During the years between 2014 and 2022, the city of Toretsk was occasionally shelled by artillery.  The city frequently suffered shortages of drinking water and power outages. Galina’s daughter-in-law and the granddaughters moved away to a safer place.  But Galina and “her Yurochko stayed in their hometown and took care of each other as well as they could manage.

But in December of 2021 Yurko died, and for the next year it was as if time had frozen at that instant. 

However, in February of 2022, Russia launched a full-scale kinetic invasion into Ukraine, and Galina and everyone living in Toretsk was caught in the middle of it. To survive the artillery bombardment, she and her neighbors set up a shelter in the basement of their building. But at 84 years of age, Galina has limited mobility.  Living on the 6th floor, she found it difficult to go down to the shelter, so she sometimes stayed in the sixth floor apartment even while the city was under direct bombardment. She declined opportunities to evacuate two times, preferring to take her chances close to home. But when she awoke before dawn one morning in December, shivering under an icy hard blanket, she suddenly made up her mind, and left in the next group of displaced residents the volunteer evacuators transported out of the city.

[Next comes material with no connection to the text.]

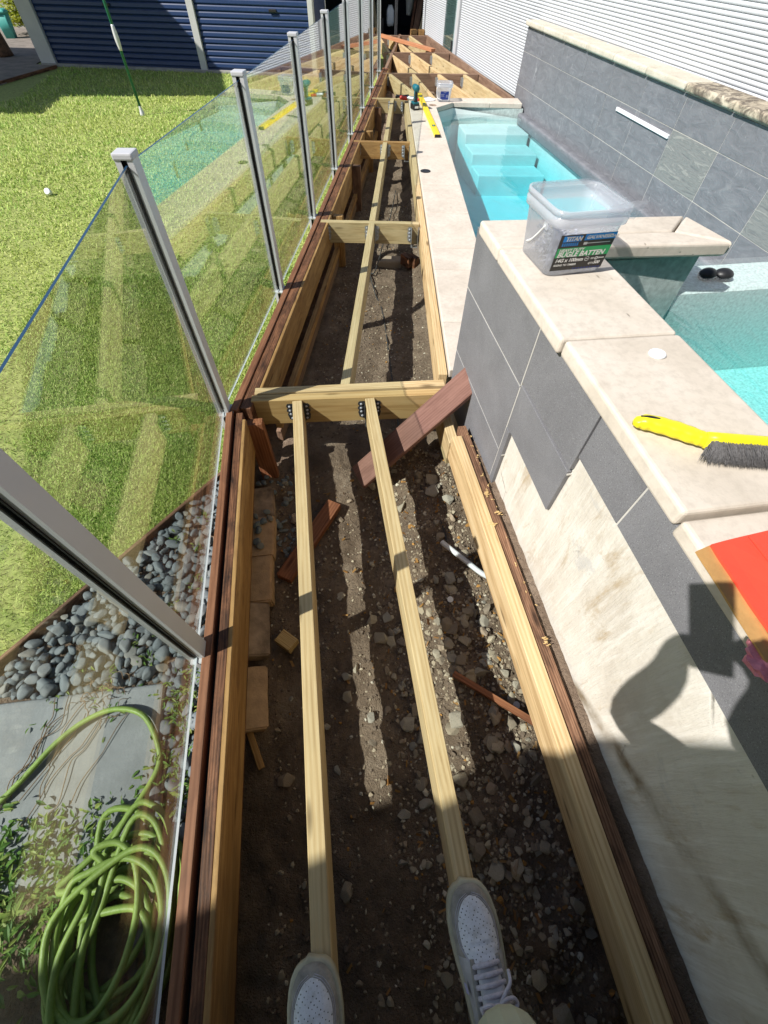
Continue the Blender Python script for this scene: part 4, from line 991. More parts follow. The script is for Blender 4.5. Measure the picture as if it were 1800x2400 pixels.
def weed(x, y, n_, spr, ls, seed, lab, grp):
    e = empty('weed', (x, y, LAWN), lab, 'weed', grp)
    leaf_cloud('leaves', (x, y, LAWN+.012), (spr, spr, spr*.45), n_, ls, MAT['weed'], seed=seed, parent=e)
    r_ = random.Random(seed)
    for k in range(3):
        a_ = r_.uniform(0, 6.28); P_ = [(x, y, LAWN+.004)]
        for s_ in range(3): P_.append((x+math.cos(a_)*spr*(s_+1)*.6+r_.gauss(0, .004), y+math.sin(a_)*spr*(s_+1)*.6+r_.gauss(0, .004), LAWN+.02+.008*s_))
        tube('stem', P_, .0014, MAT['weed'], e, 5, 3)
ORD = ('first', 'second', 'third', 'fourth', 'fifth', 'sixth', 'seventh', 'eighth', 'ninth', 'tenth', 'eleventh')
for i, (x, y, n_, sp2, ls) in enumerate(sorted(((-.60, .385, 70, .035, .03), (-.585, .30, 60, .03, .03), (-.62, .20, 55, .03, .034), (-.575, .10, 60, .03, .034), (-.57, .47, 40, .025, .026), (-.69, .17, 26, .03, .036)), key=lambda q: -q[1])): weed(x, y, n_*2, sp2, ls*.75, 20+i, 'small green weed beside the edge beam, '+ORD[i]+' below the nearest fence post', 'weeds along the edge beam')
for i, (x, y, n_, sp2, ls) in enumerate(sorted(((-1.03, .02, 170, .06, .05), (-.93, .03, 150, .055, .045), (-1.13, -.02, 170, .07, .055), (-.85, .015, 110, .05, .04), (-.82, .385, 26, .035, .034), (-1.02, .40, 26, .03, .03), (-.78, .08, 60, .03, .03), (-.88, -.12, 120, .06, .04), (-1.0, -.12, 160, .07, .05), (-1.2, -.12, 160, .08, .05), (-.76, -.02, 60, .04, .035)), key=lambda q: q[0])): weed(x, y, int(n_*1.3), sp2, ls*.68, 50+i, 'leafy green weed clump by the hose and paver, '+ORD[i]+' from the left', 'weeds round the hose')
for i, (x, y) in enumerate(sorted(((-.70, .62), (-.80, .60), (-.66, .72), (-.60, .80), (-.74, .52), (-.95, .52), (-.86, .50), (-.62, .95), (-.70, 1.02), (-.60, 1.12)), key=lambda q: -q[1])): weed(x, y, 16, .018, .026, 80+i, 'tiny green sprout among the grey pebbles, '+ORD[i]+' from the top', 'sprouts among the pebbles')
# dead runners over the paver
rt_ = empty('dry_runner', (-.9, .25, LAWN), 'thin dry plant runners trailing across the pale grey paver', 'runner')
for k in range(9):
    r_ = random.Random(300+k); x, y = r_.uniform(-1.02, -.74), r_.uniform(.30, .44); P_ = []
    for s_ in range(7): P_.append((x, y, LAWN+.034+r_.uniform(0, .005))); x += r_.uniform(-.045, .01); y -= r_.uniform(.015, .06)
    tube('twig', P_, .0013, MAT['twig'], rt_, 5, 3)
for k in range(26):
    r_ = random.Random(500+k); x, y = r_.gauss(-.86, .05), r_.gauss(.42, .03); a_ = r_.uniform(0, 6.28)
    tube('twig', [(x, y, LAWN+.036), (x+.02*math.cos(a_), y+.02*math.sin(a_), LAWN+.048), (x+.035*math.cos(a_+.6), y+.035*math.sin(a_+.6), LAWN+.038)], .0012, MAT['twig'], rt_, 4, 3)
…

The volunteers escorted her onto the “evacuation train” and 36 hours later Gennadiy and I met her at the train station in Khmelnitsky. We brought her back to the nursing home, where she is now part of the family. In her new home she has thoroughly warmed up again. Now she sleeps in a cozy warm bed and enjoys three hot meals daily and plenty of treats like fruit, cakes and sweets.

Galina and friends dining

Her new friends also give her new energy. When the weather is fine, she loves to go out for long walks in the farmland and orchards near the nursing home. Once again, this irrepressible elderly lady is living happily again. Thanks to all those who cared and helped!